Anthropologie du corps et modernité, par David Le Breton (extraits)
Voici quelques passages d'un texte de david Le Breton qui souligne les risques d'une existence trop sédentaire et nous incite à l'entraînement intelligent...
"Depuis le néolithique, l'homme a le même corps, les mêmes potentialités physiques, la même force de résistance aux données fluctuantes du milieu. (...) Jamais sans doute comme aujourd'hui dans les sociétés occidentales, on a aussi peu utilisé la motilité, la mobilité, la résistance physique de l'homme. La dépense nerveuse (stress) a pris historiquement la place de la dépense physique. (...) Les techniques du corps, même les plus élémentaires (marcher, courir, nager, etc.), reculent et ne sont que partiellement sollicitées au cours de la vie quotidienne, le rapport au travail, les déplacements, etc. (...) Les activités possibles du corps, celles par lesquelles le sujet construit la vivacité de sa relation au monde, prend conscience de la qualité de ce qui l'entoure et structure son identité personnelle, tendent à s'atrophier.
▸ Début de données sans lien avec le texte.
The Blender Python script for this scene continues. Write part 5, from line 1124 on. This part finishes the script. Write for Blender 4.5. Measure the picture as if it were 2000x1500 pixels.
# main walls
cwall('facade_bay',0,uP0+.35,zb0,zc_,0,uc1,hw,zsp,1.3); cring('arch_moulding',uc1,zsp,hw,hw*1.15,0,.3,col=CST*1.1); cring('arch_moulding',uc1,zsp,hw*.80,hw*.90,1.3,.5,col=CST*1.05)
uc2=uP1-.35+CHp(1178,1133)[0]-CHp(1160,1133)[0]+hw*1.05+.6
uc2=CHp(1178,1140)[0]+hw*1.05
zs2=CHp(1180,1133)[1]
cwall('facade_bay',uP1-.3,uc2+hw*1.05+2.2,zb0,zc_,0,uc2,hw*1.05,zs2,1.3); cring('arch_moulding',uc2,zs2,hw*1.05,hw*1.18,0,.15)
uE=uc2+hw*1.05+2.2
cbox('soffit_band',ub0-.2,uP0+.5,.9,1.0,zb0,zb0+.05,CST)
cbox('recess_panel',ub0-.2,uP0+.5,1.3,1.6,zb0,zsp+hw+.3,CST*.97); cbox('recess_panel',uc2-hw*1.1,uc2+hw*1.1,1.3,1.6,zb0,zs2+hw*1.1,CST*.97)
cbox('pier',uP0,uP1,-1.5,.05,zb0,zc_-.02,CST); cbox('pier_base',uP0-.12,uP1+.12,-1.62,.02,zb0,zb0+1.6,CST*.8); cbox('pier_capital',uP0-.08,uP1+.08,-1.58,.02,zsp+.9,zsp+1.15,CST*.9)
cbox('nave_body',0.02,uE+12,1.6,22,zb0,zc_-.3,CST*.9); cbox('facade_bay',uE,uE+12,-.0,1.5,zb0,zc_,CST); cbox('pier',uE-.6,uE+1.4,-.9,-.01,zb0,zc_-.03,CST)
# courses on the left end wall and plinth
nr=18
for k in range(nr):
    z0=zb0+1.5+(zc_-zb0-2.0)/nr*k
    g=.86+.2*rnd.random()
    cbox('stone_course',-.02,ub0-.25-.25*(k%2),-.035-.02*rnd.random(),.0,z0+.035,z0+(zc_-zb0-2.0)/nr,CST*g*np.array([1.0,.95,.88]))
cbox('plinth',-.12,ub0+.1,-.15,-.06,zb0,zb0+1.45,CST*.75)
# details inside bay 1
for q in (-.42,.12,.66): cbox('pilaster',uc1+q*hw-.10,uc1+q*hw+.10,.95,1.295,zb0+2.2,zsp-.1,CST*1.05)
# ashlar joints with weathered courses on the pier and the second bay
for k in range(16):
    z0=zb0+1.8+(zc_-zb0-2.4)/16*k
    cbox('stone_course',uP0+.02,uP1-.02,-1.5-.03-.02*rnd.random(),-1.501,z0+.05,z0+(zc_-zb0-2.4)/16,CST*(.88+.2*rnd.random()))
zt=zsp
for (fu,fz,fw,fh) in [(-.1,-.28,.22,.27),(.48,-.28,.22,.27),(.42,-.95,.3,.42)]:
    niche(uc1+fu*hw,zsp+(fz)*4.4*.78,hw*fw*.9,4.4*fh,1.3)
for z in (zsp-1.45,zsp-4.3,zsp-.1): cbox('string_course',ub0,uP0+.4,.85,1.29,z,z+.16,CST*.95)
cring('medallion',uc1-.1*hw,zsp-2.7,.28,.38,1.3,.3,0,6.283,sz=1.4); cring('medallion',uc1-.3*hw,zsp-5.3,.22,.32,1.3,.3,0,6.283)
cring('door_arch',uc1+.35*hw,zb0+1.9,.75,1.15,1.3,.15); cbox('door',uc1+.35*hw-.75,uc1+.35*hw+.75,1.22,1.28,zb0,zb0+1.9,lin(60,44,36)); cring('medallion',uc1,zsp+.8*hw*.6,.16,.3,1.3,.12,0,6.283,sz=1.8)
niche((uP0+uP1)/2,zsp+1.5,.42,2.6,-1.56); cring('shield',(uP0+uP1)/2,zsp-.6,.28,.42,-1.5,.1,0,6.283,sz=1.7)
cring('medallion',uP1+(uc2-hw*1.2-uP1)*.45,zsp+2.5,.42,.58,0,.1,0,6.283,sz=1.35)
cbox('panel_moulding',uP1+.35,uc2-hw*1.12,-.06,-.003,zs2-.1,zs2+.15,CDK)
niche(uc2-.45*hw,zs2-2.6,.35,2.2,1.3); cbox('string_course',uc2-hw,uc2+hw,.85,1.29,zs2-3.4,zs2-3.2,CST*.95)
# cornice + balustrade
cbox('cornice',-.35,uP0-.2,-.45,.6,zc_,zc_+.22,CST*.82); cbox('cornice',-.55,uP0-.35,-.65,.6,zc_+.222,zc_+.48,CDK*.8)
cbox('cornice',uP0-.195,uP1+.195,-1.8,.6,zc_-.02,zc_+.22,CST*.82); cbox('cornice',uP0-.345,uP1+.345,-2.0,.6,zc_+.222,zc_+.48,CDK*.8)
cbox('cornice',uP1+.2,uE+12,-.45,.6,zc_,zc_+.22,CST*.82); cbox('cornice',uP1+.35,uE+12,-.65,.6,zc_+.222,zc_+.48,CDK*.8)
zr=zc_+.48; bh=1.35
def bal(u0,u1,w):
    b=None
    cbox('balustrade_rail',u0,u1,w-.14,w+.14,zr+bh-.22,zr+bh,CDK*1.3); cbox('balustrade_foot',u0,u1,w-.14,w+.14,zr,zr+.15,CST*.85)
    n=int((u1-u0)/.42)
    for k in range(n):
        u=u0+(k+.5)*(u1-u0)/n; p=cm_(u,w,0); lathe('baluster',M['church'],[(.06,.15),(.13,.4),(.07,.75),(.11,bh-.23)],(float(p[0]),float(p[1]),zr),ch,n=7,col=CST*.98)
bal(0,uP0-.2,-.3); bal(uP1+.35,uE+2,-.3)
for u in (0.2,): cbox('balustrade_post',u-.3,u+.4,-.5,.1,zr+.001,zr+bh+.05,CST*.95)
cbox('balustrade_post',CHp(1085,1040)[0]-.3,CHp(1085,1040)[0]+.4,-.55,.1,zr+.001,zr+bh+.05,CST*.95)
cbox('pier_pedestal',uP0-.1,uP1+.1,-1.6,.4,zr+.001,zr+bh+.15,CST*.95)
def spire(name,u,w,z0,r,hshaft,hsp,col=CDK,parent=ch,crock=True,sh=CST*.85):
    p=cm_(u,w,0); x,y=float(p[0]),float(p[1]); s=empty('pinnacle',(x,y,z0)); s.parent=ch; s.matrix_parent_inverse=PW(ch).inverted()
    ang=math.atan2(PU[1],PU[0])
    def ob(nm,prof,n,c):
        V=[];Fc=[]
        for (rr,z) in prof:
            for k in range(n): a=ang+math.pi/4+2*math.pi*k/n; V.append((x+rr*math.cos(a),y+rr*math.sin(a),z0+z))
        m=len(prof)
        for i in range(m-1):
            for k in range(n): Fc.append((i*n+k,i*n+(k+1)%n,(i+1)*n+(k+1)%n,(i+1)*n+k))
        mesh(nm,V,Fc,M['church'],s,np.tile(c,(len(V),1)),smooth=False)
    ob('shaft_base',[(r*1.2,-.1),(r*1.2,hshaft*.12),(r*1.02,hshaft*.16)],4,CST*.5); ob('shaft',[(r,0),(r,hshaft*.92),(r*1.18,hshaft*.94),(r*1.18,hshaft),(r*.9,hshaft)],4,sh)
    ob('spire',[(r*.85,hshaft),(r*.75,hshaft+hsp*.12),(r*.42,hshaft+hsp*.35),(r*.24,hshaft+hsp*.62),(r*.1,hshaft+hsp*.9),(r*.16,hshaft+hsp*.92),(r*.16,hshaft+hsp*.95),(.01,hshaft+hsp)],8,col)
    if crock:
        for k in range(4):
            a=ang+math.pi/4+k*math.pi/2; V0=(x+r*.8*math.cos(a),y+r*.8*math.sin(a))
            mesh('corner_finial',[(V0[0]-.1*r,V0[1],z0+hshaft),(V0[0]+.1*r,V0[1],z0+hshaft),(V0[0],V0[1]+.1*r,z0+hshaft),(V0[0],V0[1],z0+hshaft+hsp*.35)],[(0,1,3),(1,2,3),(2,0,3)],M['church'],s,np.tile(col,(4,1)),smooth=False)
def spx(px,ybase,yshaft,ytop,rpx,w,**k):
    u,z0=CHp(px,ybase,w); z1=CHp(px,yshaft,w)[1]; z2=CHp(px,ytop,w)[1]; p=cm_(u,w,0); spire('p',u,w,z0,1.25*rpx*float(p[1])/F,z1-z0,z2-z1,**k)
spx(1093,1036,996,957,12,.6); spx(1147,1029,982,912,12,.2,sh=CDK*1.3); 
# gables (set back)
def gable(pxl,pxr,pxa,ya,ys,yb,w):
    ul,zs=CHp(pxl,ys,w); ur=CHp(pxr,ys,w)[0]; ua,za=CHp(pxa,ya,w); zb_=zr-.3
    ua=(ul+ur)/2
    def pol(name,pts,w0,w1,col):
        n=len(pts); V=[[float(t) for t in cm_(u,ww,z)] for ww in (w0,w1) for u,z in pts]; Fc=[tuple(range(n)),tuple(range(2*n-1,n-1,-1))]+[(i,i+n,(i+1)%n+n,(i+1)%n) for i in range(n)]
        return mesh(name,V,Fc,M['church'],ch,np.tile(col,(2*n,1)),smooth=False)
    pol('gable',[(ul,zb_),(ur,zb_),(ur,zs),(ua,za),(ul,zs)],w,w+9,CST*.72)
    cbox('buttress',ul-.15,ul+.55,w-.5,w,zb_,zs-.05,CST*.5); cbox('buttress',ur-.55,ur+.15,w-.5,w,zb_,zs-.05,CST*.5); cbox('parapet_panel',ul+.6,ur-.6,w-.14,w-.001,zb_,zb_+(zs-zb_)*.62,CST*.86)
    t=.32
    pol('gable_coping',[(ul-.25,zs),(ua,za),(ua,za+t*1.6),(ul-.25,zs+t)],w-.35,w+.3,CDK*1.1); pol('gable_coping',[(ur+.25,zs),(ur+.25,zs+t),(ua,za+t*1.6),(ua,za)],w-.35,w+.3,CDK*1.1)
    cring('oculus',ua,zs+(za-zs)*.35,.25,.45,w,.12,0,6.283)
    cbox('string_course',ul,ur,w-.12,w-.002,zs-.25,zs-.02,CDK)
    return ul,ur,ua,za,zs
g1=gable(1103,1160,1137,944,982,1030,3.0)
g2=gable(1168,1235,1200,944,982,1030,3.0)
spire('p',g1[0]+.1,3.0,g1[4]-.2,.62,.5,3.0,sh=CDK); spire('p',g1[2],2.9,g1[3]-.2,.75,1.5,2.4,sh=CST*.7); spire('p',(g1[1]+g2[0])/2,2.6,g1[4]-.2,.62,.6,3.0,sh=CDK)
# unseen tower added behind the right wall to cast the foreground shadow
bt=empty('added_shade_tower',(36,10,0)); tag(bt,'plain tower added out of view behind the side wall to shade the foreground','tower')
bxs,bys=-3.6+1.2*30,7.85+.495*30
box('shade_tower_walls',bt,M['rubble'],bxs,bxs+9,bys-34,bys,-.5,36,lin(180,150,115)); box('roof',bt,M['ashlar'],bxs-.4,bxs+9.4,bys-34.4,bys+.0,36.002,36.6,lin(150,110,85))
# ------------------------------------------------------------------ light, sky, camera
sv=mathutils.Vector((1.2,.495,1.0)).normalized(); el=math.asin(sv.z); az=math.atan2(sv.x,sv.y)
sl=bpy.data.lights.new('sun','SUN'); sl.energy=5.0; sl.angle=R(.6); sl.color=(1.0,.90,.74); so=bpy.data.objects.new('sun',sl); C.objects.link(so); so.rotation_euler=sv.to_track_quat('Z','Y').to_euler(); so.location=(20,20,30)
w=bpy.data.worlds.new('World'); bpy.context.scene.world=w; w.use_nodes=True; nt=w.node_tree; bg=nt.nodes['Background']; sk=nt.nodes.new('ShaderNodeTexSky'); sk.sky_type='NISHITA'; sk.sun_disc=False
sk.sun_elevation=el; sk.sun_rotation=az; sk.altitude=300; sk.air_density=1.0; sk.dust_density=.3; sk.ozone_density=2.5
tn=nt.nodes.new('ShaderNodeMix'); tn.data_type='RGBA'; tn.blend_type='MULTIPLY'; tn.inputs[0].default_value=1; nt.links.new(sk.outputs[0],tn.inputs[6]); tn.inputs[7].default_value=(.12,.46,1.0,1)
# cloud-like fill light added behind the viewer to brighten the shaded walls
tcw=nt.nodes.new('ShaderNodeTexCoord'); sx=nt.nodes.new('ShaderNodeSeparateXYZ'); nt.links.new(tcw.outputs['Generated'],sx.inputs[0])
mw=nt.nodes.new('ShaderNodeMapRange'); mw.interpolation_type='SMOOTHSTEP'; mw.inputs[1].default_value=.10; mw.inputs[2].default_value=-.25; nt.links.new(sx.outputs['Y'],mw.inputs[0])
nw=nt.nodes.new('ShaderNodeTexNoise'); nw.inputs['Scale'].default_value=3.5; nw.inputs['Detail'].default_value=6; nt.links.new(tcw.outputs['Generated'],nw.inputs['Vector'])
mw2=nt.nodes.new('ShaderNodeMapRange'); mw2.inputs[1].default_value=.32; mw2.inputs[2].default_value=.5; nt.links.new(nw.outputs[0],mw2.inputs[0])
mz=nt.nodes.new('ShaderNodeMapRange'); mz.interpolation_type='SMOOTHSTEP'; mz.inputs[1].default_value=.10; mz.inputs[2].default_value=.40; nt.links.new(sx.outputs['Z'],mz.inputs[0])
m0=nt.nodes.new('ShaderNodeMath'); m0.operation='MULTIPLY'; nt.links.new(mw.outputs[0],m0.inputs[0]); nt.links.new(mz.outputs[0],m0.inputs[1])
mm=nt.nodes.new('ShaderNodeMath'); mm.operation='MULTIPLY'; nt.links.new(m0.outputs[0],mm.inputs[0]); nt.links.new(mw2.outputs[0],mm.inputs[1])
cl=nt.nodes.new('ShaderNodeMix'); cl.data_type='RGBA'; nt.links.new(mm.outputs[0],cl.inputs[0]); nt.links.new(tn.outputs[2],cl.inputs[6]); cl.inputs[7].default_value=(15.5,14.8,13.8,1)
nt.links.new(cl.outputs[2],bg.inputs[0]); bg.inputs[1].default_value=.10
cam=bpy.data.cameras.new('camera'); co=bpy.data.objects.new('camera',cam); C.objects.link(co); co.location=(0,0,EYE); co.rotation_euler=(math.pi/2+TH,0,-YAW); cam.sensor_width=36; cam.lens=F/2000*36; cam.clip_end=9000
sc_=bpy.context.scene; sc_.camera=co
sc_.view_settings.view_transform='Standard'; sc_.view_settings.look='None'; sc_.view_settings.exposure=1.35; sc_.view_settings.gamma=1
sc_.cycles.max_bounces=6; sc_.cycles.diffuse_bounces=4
Dans la vie sociale, le corps est plus souvent vécu sur le mode de l'encombrement, de l'obstacle, source de nervosité ou de fatigue que sur le mode de la jubilation ou de l'écoute d'une possible musique sensorielle. Les activités du sujet consomment davantage d'énergie nerveuse que d'énergie corporelle. D'où l'idée commune aujourd'hui de « bonne fatigue » (liée aux activités physiques) et de «mauvaise fatigue» (liée à la dépense nerveuse). (...) C'est plutôt un autre usage de soi, à travers son corps, qui se fait jour, un souci nouveau : celui de restituer à la condition occidentale la part de chair et de sensorialité qui lui fait défaut. Effort pour rassembler une identité personnelle morcelée dans une société morcelante. La préoccupation croissante pour la santé et la prévention amène aussi au développement de pratiques physiques (jogging, parcours du cœur, etc.). Elle conduit également les acteurs à prêter une conscience plus attentive à leur corps, à leur nourriture, à leur rythme de vie. Elle induit la recherche d'une activité physique régulière. Là aussi se dégage un usage de soi qui vise à restaurer un équilibre rompu, ou délicat à maintenir entre le rythme de la modernité et les rythmes personnels."